Já o trabalhador recebe hoje o
valor integral daquilo que ele produz e que só será vendido no futuro.
Consequentemente, há um inevitável desconto no valor dos salários pagos, pois o
valor futuro de algo é trazido ao seu valor presente. Sempre que o valor futuro
de algo é trazido ao seu valor presente, o valor presente é menor. São os juros
intertemporais.
(Confira toda a explicação em detalhes neste artigo).
3.
O capitalista arca com o risco dos potenciais prejuízos
Apetite por risco e disponibilidade para assumi-los são
atitudes cuja oferta é bastante escassa.
A maioria das pessoas não está disposta a se
arriscar a perder seu capital (ou a pedir emprestados fundos que terão de ser
pagos, com juros, no futuro) caso seus bens produzidos não sejam valorizados
pelos consumidores a um preço maior do que os custos de produção.
Apenas os capitalistas aceitam incorrer neste risco.
Para
concluir
Em suma, o sistema de salários permite que: 1) os
trabalhadores ganhem mais do que ganhariam individualmente; 2) recebam
antecipadamente (sem ter de esperar que todos os produtos finais sejam
vendidos), e 3) terceirizem o risco de prejuízos nos investimentos (o que pode
dizimar um capital próprio) para o capitalista.

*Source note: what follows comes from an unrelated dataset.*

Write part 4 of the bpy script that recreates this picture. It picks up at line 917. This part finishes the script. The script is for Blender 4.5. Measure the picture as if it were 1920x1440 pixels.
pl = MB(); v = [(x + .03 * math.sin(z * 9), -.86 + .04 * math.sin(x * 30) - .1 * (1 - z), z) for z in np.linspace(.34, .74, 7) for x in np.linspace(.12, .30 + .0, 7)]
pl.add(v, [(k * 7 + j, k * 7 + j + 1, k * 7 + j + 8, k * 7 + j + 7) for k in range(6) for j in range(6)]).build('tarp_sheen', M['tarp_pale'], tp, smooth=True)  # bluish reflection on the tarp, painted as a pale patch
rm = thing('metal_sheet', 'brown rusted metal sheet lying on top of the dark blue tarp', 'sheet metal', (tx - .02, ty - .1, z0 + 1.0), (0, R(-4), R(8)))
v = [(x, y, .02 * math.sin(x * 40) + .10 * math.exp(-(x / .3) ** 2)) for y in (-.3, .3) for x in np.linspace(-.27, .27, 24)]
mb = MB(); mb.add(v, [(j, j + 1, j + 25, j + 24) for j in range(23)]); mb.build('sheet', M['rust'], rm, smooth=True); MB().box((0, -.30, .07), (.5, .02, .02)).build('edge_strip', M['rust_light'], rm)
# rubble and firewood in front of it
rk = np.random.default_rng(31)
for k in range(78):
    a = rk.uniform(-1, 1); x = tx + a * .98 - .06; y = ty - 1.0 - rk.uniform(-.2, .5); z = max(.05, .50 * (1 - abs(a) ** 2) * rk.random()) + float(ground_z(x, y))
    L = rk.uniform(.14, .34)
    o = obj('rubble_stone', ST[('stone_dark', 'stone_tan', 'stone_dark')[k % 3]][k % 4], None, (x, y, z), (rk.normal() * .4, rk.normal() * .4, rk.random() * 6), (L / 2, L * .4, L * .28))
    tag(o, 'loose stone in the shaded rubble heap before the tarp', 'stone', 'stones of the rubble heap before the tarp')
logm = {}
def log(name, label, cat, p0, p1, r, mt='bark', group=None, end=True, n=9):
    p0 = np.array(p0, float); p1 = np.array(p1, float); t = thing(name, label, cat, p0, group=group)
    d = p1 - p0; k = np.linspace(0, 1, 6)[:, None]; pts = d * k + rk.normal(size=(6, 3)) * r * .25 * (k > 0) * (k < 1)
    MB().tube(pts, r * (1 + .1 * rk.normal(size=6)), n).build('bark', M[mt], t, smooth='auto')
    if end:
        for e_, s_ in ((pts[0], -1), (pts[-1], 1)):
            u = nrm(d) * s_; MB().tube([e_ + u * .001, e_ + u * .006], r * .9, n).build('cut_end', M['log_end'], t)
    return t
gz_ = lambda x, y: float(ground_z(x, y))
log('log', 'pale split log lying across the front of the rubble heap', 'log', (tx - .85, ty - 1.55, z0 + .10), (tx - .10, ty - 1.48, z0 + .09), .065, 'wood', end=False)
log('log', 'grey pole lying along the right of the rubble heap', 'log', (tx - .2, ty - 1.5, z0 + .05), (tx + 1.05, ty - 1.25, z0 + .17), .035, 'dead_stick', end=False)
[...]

O capital não explora o trabalhador. Ao contrário:
ele aumenta o valor da mão-de-obra ao fornecer ao trabalhador as máquinas e
ferramentas de que ele necessita para produzir bens e serviços que os indivíduos
valorizam. E, assim, permite não apenas a sobrevivência do trabalhador, como também
um crescente padrão de vida.
Não fosse o capital disponibilizado pelos
capitalistas (maquinário, ferramentas, matéria prima, insumos, instalações
etc.), a mão-de-obra não teria como produzir estes bens de qualidade altamente
demandados pelos consumidores. Consequentemente, os trabalhadores nem sequer
teriam renda.
Logo, não apenas a crítica do "livre para morrer de
fome" está totalmente errada (mesmo porque a exigência que todos trabalhem para
sobreviver não é do capitalismo, mas sim da própria natureza), como, ao
contrário, a realidade é que o capitalismo presta o valioso serviço de fazer
com que a situação dos trabalhadores seja melhor do que seria sem ele.